3D scene scripts:
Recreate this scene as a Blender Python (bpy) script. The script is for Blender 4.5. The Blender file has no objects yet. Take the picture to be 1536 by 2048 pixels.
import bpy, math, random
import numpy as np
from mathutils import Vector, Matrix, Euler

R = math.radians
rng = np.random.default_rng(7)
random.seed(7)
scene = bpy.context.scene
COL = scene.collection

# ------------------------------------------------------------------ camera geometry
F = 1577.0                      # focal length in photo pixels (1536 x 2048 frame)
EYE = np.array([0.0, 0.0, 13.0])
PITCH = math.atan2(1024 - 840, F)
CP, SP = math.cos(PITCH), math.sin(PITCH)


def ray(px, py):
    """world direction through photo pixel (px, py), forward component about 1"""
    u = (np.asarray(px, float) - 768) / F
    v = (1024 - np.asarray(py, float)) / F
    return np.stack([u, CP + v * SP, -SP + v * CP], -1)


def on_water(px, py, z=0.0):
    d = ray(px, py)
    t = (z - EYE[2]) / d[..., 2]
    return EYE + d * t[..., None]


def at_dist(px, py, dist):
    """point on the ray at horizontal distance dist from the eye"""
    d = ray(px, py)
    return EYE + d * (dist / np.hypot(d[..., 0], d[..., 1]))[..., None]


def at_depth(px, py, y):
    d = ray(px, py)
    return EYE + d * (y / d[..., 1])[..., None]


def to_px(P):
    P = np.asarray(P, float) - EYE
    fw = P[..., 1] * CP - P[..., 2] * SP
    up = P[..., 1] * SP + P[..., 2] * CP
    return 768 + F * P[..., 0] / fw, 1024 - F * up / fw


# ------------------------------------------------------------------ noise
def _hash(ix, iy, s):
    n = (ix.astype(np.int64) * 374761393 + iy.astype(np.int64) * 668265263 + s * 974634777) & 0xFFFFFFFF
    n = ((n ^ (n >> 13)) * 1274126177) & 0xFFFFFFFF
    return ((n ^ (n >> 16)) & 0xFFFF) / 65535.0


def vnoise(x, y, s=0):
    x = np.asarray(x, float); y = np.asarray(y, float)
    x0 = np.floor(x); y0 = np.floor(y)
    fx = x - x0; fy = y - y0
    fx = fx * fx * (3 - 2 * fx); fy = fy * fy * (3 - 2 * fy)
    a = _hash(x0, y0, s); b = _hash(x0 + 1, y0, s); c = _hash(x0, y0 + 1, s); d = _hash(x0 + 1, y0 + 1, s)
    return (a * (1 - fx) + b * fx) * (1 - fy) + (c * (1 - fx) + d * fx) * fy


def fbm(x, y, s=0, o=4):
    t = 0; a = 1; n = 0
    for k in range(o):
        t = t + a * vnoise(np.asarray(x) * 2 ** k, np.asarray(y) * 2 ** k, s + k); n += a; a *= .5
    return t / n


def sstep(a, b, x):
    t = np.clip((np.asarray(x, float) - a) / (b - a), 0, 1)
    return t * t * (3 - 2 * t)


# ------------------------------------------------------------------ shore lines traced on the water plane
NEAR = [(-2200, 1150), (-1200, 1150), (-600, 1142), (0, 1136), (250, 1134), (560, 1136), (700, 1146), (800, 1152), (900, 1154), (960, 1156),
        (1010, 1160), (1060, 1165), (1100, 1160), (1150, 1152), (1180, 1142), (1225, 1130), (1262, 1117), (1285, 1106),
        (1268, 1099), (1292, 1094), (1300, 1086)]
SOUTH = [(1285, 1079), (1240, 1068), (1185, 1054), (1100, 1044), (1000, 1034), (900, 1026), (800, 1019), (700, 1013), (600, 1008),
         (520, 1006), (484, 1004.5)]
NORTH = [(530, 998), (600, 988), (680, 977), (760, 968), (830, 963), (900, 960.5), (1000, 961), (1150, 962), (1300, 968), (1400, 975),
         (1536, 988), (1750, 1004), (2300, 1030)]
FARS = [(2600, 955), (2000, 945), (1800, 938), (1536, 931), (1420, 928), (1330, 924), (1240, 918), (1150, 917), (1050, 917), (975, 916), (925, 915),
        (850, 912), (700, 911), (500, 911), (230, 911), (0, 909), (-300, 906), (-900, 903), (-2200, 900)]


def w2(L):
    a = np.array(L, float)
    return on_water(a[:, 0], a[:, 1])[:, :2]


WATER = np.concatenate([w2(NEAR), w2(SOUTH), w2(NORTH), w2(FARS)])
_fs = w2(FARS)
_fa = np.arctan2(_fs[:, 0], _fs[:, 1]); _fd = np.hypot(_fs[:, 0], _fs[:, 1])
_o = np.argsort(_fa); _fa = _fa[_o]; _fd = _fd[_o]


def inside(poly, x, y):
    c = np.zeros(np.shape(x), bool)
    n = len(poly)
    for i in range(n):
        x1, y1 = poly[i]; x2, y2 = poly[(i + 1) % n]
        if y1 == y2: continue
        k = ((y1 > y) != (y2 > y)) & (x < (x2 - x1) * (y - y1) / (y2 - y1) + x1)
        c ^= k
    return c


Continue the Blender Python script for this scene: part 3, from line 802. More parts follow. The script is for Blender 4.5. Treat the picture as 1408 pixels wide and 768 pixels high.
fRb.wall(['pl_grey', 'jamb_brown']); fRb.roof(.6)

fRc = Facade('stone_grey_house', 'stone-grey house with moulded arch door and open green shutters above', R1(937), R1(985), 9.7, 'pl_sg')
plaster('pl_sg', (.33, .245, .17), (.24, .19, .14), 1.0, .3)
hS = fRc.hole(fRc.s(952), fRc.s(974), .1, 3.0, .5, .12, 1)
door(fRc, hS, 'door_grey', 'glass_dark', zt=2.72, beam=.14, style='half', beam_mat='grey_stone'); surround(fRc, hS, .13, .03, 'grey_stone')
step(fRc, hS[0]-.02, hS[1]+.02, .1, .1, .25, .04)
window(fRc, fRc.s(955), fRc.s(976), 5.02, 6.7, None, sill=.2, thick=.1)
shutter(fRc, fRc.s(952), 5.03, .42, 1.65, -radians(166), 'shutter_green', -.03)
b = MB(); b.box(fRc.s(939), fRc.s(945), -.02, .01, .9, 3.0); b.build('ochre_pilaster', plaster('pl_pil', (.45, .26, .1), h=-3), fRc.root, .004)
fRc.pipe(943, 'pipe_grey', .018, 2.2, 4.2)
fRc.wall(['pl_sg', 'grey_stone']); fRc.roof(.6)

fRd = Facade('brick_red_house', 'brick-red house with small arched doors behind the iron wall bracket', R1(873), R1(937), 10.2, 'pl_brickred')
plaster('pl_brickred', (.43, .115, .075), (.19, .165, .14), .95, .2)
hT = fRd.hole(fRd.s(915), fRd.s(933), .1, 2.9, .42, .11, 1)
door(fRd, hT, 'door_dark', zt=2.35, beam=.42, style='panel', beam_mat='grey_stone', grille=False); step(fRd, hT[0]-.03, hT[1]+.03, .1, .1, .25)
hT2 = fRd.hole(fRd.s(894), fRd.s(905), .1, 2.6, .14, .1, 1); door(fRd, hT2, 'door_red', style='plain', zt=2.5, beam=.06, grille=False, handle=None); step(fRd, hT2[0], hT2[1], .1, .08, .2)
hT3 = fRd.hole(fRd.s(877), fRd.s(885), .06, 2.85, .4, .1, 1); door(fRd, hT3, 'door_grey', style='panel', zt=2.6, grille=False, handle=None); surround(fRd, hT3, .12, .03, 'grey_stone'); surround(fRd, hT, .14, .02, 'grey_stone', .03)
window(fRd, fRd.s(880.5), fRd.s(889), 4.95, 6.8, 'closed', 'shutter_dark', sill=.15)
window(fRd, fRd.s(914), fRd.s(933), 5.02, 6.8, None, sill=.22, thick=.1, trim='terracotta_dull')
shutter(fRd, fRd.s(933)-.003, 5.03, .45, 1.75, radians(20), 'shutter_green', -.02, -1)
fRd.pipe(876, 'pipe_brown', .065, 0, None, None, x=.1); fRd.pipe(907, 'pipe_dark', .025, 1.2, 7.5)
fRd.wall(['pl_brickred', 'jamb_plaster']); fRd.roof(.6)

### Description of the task
Up to and including the line with "return 768 +", print every line of the records from the start.

### Reply to the task
Recreate this scene as a Blender Python (bpy) script. The script is for Blender 4.5. The Blender file has no objects yet. Take the picture to be 1536 by 2048 pixels.
import bpy, math, random
import numpy as np
from mathutils import Vector, Matrix, Euler

R = math.radians
rng = np.random.default_rng(7)
random.seed(7)
scene = bpy.context.scene
COL = scene.collection

# ------------------------------------------------------------------ camera geometry
F = 1577.0                      # focal length in photo pixels (1536 x 2048 frame)
EYE = np.array([0.0, 0.0, 13.0])
PITCH = math.atan2(1024 - 840, F)
CP, SP = math.cos(PITCH), math.sin(PITCH)


def ray(px, py):
    """world direction through photo pixel (px, py), forward component about 1"""
    u = (np.asarray(px, float) - 768) / F
    v = (1024 - np.asarray(py, float)) / F
    return np.stack([u, CP + v * SP, -SP + v * CP], -1)


def on_water(px, py, z=0.0):
    d = ray(px, py)
    t = (z - EYE[2]) / d[..., 2]
    return EYE + d * t[..., None]


def at_dist(px, py, dist):
    """point on the ray at horizontal distance dist from the eye"""
    d = ray(px, py)
    return EYE + d * (dist / np.hypot(d[..., 0], d[..., 1]))[..., None]


def at_depth(px, py, y):
    d = ray(px, py)
    return EYE + d * (y / d[..., 1])[..., None]


def to_px(P):
    P = np.asarray(P, float) - EYE
    fw = P[..., 1] * CP - P[..., 2] * SP
    up = P[..., 1] * SP + P[..., 2] * CP
    return 768 + F * P[..., 0] / fw, 1024 - F * up / fw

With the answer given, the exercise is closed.